→ TO DO
Reproduce, character for character, the lines below from the first through the one with "def wp(px, py, Y): return". Leave pictures out.

--- START OF INFORMATION SUPPLIED ---

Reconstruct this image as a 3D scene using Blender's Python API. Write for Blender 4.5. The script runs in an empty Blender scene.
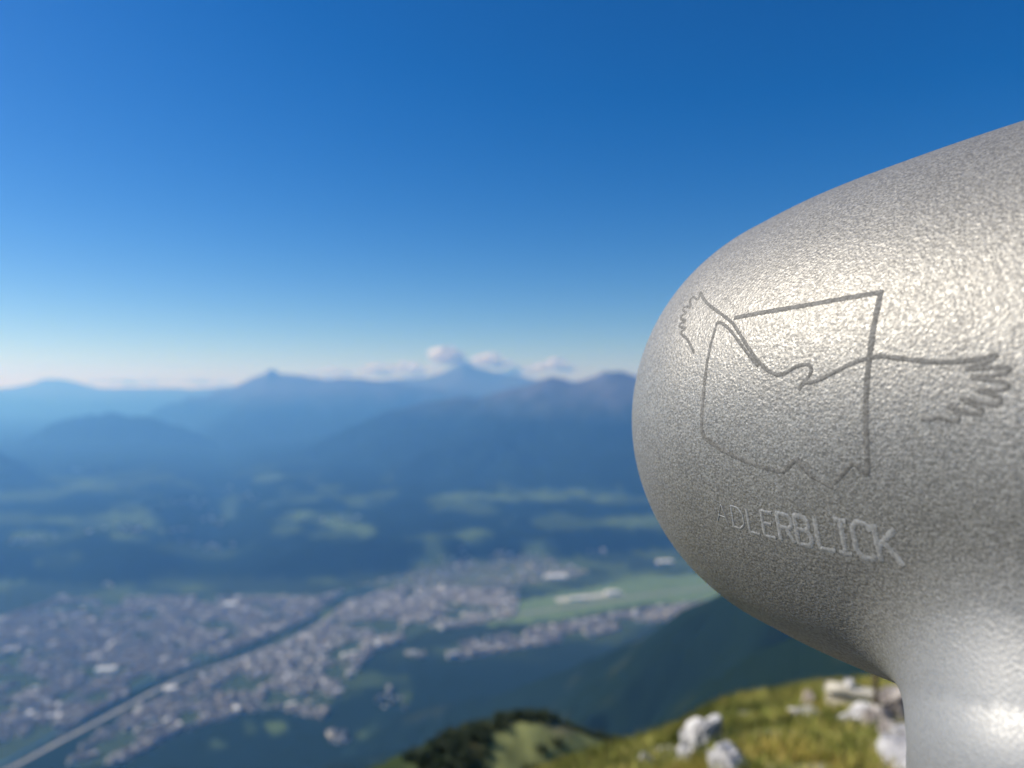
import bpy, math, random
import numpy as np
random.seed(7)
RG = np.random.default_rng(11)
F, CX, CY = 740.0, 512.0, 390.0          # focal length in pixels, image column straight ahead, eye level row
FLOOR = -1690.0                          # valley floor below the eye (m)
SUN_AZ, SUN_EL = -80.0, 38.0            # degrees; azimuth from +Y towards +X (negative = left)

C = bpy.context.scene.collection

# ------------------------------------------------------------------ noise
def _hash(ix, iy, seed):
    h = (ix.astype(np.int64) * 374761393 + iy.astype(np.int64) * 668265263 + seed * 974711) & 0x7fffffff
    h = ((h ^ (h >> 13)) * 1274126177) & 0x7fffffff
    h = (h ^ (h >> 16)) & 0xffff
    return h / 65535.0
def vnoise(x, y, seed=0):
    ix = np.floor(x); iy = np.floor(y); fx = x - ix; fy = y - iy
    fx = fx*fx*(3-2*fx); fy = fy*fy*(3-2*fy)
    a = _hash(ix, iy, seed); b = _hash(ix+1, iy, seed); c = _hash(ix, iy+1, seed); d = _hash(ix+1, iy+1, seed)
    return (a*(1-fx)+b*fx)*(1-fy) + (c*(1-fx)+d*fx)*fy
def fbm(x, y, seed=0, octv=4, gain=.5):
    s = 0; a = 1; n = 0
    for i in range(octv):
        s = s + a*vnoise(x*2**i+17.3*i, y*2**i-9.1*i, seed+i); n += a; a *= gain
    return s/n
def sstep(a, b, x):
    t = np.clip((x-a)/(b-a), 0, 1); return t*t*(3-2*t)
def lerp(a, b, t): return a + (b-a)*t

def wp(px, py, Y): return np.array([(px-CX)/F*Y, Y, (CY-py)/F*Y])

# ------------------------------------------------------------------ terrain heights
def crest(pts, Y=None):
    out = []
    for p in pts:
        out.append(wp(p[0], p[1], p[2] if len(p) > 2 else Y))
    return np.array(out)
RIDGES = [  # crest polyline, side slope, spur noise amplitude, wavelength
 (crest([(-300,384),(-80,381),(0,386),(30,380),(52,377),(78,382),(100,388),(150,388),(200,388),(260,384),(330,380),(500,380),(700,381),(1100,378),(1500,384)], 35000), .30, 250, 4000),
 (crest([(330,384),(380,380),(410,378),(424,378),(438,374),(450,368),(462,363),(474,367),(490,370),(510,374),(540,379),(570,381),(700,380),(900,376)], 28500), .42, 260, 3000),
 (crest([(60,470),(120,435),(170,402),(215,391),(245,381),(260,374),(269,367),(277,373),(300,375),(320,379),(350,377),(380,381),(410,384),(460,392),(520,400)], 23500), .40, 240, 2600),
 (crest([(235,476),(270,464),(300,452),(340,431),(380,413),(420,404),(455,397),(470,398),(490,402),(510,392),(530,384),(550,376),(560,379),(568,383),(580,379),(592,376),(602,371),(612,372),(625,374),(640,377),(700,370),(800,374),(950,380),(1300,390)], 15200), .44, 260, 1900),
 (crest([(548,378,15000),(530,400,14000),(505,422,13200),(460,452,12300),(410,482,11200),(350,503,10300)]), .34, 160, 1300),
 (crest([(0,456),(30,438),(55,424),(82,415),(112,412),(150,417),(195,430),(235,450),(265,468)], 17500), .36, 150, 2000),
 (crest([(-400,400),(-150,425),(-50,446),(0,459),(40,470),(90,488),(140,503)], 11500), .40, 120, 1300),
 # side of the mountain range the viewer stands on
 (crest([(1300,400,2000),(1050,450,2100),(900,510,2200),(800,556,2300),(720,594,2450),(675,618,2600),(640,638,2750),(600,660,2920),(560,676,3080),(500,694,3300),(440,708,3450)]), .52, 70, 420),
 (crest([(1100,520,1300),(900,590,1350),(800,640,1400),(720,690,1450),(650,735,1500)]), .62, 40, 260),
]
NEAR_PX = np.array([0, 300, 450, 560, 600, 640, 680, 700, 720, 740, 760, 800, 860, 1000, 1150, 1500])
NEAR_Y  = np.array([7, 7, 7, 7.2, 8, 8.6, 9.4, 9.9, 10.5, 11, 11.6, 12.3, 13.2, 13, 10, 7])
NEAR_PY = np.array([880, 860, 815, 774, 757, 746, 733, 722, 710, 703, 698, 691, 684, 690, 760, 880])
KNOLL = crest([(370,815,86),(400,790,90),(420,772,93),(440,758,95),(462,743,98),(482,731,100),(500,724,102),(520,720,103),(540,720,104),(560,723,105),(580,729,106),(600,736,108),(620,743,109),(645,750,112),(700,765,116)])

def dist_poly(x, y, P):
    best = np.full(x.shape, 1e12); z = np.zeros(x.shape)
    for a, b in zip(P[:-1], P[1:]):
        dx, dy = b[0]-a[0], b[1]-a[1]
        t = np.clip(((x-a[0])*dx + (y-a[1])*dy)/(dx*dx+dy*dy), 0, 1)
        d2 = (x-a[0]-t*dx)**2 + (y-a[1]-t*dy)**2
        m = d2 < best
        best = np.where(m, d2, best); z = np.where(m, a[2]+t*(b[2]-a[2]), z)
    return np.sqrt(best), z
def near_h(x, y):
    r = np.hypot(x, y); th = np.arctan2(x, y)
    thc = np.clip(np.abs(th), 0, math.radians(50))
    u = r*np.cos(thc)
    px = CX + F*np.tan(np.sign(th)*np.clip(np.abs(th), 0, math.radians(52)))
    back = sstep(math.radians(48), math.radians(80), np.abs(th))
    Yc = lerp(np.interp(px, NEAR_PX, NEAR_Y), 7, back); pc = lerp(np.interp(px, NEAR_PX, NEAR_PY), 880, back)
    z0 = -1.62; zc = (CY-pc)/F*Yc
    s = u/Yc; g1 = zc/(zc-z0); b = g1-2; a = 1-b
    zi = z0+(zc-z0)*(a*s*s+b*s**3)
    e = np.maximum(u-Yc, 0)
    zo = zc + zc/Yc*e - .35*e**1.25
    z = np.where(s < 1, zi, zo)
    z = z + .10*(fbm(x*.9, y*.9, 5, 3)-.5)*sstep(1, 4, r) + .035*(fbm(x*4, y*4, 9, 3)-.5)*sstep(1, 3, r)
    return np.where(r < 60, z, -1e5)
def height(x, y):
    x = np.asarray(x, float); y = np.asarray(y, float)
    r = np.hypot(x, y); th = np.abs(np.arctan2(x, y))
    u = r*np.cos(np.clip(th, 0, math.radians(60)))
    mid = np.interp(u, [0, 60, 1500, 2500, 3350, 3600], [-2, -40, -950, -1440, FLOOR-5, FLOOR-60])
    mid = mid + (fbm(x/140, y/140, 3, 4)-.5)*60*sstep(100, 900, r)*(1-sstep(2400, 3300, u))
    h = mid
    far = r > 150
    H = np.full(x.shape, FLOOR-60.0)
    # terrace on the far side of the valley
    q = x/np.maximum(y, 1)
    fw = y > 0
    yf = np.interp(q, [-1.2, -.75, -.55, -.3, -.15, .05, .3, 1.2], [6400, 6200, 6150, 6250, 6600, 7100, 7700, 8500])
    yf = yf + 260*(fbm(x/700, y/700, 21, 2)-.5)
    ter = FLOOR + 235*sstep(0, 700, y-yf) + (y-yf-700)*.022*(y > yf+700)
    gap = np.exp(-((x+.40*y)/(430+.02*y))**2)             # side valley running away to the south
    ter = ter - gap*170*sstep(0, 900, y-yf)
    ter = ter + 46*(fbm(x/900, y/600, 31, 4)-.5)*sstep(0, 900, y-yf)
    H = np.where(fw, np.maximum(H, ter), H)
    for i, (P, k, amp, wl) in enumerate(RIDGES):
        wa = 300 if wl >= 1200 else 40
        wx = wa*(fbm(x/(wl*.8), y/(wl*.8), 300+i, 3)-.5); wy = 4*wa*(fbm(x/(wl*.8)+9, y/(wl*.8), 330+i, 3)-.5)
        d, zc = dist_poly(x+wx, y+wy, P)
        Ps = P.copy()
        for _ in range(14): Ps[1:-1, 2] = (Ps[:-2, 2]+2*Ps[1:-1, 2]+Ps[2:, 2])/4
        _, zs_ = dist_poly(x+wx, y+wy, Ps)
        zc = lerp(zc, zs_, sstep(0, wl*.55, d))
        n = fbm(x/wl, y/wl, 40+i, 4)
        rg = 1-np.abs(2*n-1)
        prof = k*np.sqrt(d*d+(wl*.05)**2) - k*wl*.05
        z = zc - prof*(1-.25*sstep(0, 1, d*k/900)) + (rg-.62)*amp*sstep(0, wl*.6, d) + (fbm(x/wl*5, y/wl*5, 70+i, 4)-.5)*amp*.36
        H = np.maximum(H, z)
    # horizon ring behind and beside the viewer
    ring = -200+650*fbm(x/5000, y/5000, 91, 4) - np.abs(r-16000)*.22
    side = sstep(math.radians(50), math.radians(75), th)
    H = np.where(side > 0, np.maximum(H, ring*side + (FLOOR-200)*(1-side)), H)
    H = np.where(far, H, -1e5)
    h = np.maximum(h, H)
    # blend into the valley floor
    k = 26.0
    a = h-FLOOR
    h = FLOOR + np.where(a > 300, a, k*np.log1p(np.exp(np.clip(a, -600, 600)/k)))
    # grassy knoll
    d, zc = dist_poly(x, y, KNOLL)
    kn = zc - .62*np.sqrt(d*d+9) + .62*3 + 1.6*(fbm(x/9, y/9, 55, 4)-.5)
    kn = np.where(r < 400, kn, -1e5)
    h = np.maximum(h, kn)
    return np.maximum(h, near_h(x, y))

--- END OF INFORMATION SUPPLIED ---

→ THE SOLUTION
Reconstruct this image as a 3D scene using Blender's Python API. Write for Blender 4.5. The script runs in an empty Blender scene.
import bpy, math, random
import numpy as np
random.seed(7)
RG = np.random.default_rng(11)
F, CX, CY = 740.0, 512.0, 390.0          # focal length in pixels, image column straight ahead, eye level row
FLOOR = -1690.0                          # valley floor below the eye (m)
SUN_AZ, SUN_EL = -80.0, 38.0            # degrees; azimuth from +Y towards +X (negative = left)

C = bpy.context.scene.collection

# ------------------------------------------------------------------ noise
def _hash(ix, iy, seed):
    h = (ix.astype(np.int64) * 374761393 + iy.astype(np.int64) * 668265263 + seed * 974711) & 0x7fffffff
    h = ((h ^ (h >> 13)) * 1274126177) & 0x7fffffff
    h = (h ^ (h >> 16)) & 0xffff
    return h / 65535.0
def vnoise(x, y, seed=0):
    ix = np.floor(x); iy = np.floor(y); fx = x - ix; fy = y - iy
    fx = fx*fx*(3-2*fx); fy = fy*fy*(3-2*fy)
    a = _hash(ix, iy, seed); b = _hash(ix+1, iy, seed); c = _hash(ix, iy+1, seed); d = _hash(ix+1, iy+1, seed)
    return (a*(1-fx)+b*fx)*(1-fy) + (c*(1-fx)+d*fx)*fy
def fbm(x, y, seed=0, octv=4, gain=.5):
    s = 0; a = 1; n = 0
    for i in range(octv):
        s = s + a*vnoise(x*2**i+17.3*i, y*2**i-9.1*i, seed+i); n += a; a *= gain
    return s/n
def sstep(a, b, x):
    t = np.clip((x-a)/(b-a), 0, 1); return t*t*(3-2*t)
def lerp(a, b, t): return a + (b-a)*t

def wp(px, py, Y): return np.array([(px-CX)/F*Y, Y, (CY-py)/F*Y])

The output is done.